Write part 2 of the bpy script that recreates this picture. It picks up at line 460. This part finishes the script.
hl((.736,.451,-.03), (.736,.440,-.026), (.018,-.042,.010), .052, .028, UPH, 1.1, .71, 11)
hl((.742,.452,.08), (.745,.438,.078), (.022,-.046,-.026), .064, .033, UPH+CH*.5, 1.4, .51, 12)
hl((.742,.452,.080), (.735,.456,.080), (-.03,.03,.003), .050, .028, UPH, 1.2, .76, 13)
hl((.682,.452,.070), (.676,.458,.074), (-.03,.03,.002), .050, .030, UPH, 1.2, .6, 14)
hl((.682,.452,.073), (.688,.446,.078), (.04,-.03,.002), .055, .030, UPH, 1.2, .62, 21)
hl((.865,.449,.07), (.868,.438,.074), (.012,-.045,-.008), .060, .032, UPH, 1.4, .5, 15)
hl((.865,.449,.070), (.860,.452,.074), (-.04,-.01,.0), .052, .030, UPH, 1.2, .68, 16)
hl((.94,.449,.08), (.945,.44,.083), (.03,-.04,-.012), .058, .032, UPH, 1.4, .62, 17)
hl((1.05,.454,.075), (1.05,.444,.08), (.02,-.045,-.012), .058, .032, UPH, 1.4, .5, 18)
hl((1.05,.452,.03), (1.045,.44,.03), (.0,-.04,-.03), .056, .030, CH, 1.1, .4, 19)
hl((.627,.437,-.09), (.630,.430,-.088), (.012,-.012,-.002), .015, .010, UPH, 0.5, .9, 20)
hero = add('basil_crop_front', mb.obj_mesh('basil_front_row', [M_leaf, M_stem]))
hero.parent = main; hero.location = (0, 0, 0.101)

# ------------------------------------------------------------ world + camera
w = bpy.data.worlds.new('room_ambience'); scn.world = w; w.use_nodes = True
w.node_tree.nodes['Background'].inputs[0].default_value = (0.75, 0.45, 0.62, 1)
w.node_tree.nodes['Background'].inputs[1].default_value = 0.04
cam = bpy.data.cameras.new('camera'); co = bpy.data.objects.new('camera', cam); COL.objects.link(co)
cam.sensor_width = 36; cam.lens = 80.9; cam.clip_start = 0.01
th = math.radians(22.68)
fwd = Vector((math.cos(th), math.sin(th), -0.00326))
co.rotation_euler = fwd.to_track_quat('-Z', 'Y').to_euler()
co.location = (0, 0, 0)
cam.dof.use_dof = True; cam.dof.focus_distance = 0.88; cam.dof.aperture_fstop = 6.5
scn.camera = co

###

Work instructions: Nothing in the listing may be changed; retype it all exactly.

The answer:
Write part 2 of the bpy script that recreates this picture. It picks up at line 460. This part finishes the script.
hl((.736,.451,-.03), (.736,.440,-.026), (.018,-.042,.010), .052, .028, UPH, 1.1, .71, 11)
hl((.742,.452,.08), (.745,.438,.078), (.022,-.046,-.026), .064, .033, UPH+CH*.5, 1.4, .51, 12)
hl((.742,.452,.080), (.735,.456,.080), (-.03,.03,.003), .050, .028, UPH, 1.2, .76, 13)
hl((.682,.452,.070), (.676,.458,.074), (-.03,.03,.002), .050, .030, UPH, 1.2, .6, 14)
hl((.682,.452,.073), (.688,.446,.078), (.04,-.03,.002), .055, .030, UPH, 1.2, .62, 21)
hl((.865,.449,.07), (.868,.438,.074), (.012,-.045,-.008), .060, .032, UPH, 1.4, .5, 15)
hl((.865,.449,.070), (.860,.452,.074), (-.04,-.01,.0), .052, .030, UPH, 1.2, .68, 16)
hl((.94,.449,.08), (.945,.44,.083), (.03,-.04,-.012), .058, .032, UPH, 1.4, .62, 17)
hl((1.05,.454,.075), (1.05,.444,.08), (.02,-.045,-.012), .058, .032, UPH, 1.4, .5, 18)
hl((1.05,.452,.03), (1.045,.44,.03), (.0,-.04,-.03), .056, .030, CH, 1.1, .4, 19)
hl((.627,.437,-.09), (.630,.430,-.088), (.012,-.012,-.002), .015, .010, UPH, 0.5, .9, 20)
hero = add('basil_crop_front', mb.obj_mesh('basil_front_row', [M_leaf, M_stem]))
hero.parent = main; hero.location = (0, 0, 0.101)

# ------------------------------------------------------------ world + camera
w = bpy.data.worlds.new('room_ambience'); scn.world = w; w.use_nodes = True
w.node_tree.nodes['Background'].inputs[0].default_value = (0.75, 0.45, 0.62, 1)
w.node_tree.nodes['Background'].inputs[1].default_value = 0.04
cam = bpy.data.cameras.new('camera'); co = bpy.data.objects.new('camera', cam); COL.objects.link(co)
cam.sensor_width = 36; cam.lens = 80.9; cam.clip_start = 0.01
th = math.radians(22.68)
fwd = Vector((math.cos(th), math.sin(th), -0.00326))
co.rotation_euler = fwd.to_track_quat('-Z', 'Y').to_euler()
co.location = (0, 0, 0)
cam.dof.use_dof = True; cam.dof.focus_distance = 0.88; cam.dof.aperture_fstop = 6.5
scn.camera = co